Plastic recyclate produced from waste packaging have to meet high sensory requirements in order to be used for new products, and it often has off-odours, some of which have not hitherto been identified.

The Fraunhofer Institute for Process Engineering and Packaging IVV has analyzed the sensory properties of post-consumer shopping bags made of low density polyethylene (LDPE) and originating from different collection systems. More than 60 odorous substances were identified using combined chemo-analytical methods. The information gained provides a targeted strategy for avoiding off-odours. The results of this collaborative study with the Chair of Aroma and Smell Research at the Friedrich-Alexander-Universität Erlangen-Nürnberg and the University of Alicante have now been published. 

Separate collection is beneficial for the sensory properties of the plastic waste and hence the quality of the resulting recyclate. In order to meet the targets of the new EU Packaging and Packaging Waste Directive concerning the recycling of packaging waste, new markets for recyclates produced from waste plastic packaging must be found. Recyclates produced from waste plastic packaging must have no off-odours if they are to be used as secondary raw materials for the manufacture of high-quality consumer products. Indeed, the off-odours in plastic recyclates prevent a closed cycle for the recycling of plastic packaging materials. Currently, there is a particularly high reusage rate for recyclates produced from polyethylene terephthalate (PET) bottles.

LDPE packaging waste in focus

The Sensory Analytics department at the Fraunhofer IVV characterizes and optimizes plastics and recyclates. The odorants in HDPE waste and the recyclates produced from packaging from bodycare products and detergents have already been analyzed. Low density polyethylene (LDPE) is one of the most commonly used plastics. It is widely used for packaging materials such as plastic shopping bags. Via various collection systems these bags end up as packaging waste. Part of the current study on post-consumer LDPE shopping bags concerned the effect of the collection strategy on the sensory impairment of the waste.

Identification of odourants - the key step

Identification of the substances causing off-odours is essential in order to be able to take measures for odour optimization. Most of the odourants identified in the study are typical metabolites of microorganisms. Many of these metabolites had a cheese-like or feces-like odour. The odourants included carboxylic acids and sulfur-containing and nitrogen-containing components. The chemical structures of the odourants gave key insight into their origin. Using this information, the pathways into the packaging waste and via the recycling process into the recyclate were identified. Depending on which process step cannot remove an odourant or even results in a new odourant, targeted measures can be taken to reduce odourants or avoid the formation of new odourants.

Odourant reduction via separate collection in the yellow bag

The study showed that the way the packaging waste is collected has a large bearing on the odour quality of plastic shopping bags.
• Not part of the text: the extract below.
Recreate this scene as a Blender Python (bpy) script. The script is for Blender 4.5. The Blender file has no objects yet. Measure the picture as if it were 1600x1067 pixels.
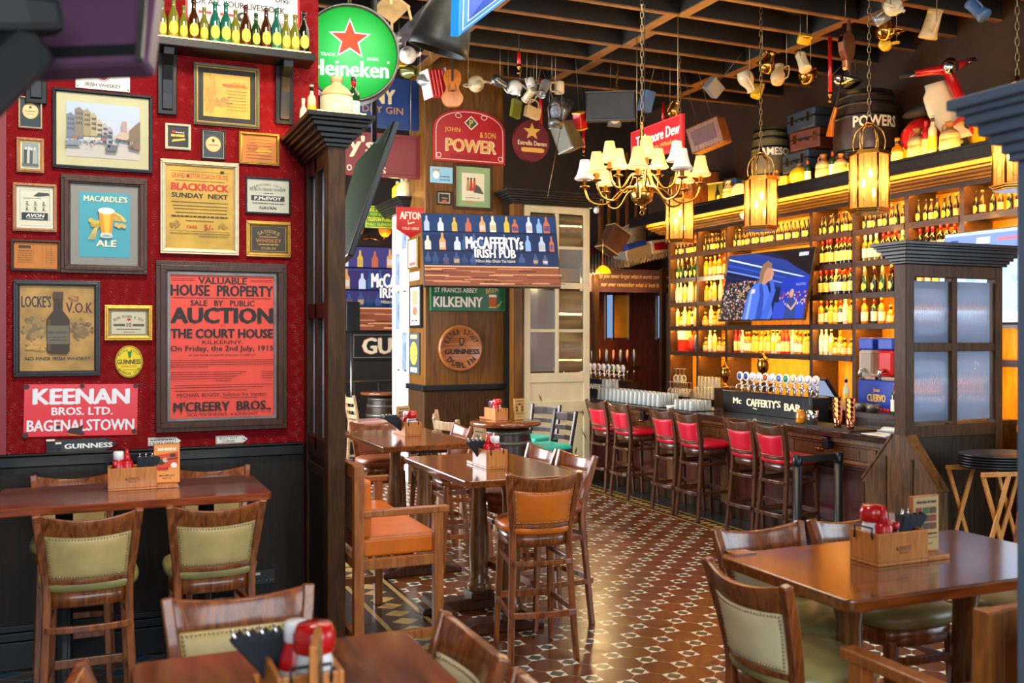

There are significant benefits by separate collection in the yellow bag (Germany's standard way of collecting plastic waste). Waste collected in this way had a significantly lower overall odour. In contrast, the waste fraction collected in the general household waste had more intense cheesy-like, sulfur-like, and feces-like odours. The higher organic fraction in the general waste favours the formation of these microbial degradation products. It was also demonstrated that the post-consumer LDPE shopping bags from the separate collection that were washed at 60 degrees had fewer odourants and a reduced overall odour than the unwashed bags.

Methods for odour identification in plastic waste

The Fraunhofer IVV scientists used sensory analytics to identify the odours. Sensory evaluation of the sample materials was first undertaken by a trained sensory panel. The odourants were then identified using chemo-analytical methods such as gas chromatography - olfactometry and with two-dimensional coupling with mass spectrometry. This enabled the chemical structures to be determined and also possible formation pathways and sources of the odorants to be identified. These key findings can now be used to develop customized solutions for optimization of the odour of plastic recyclates, starting at the waste collection stage.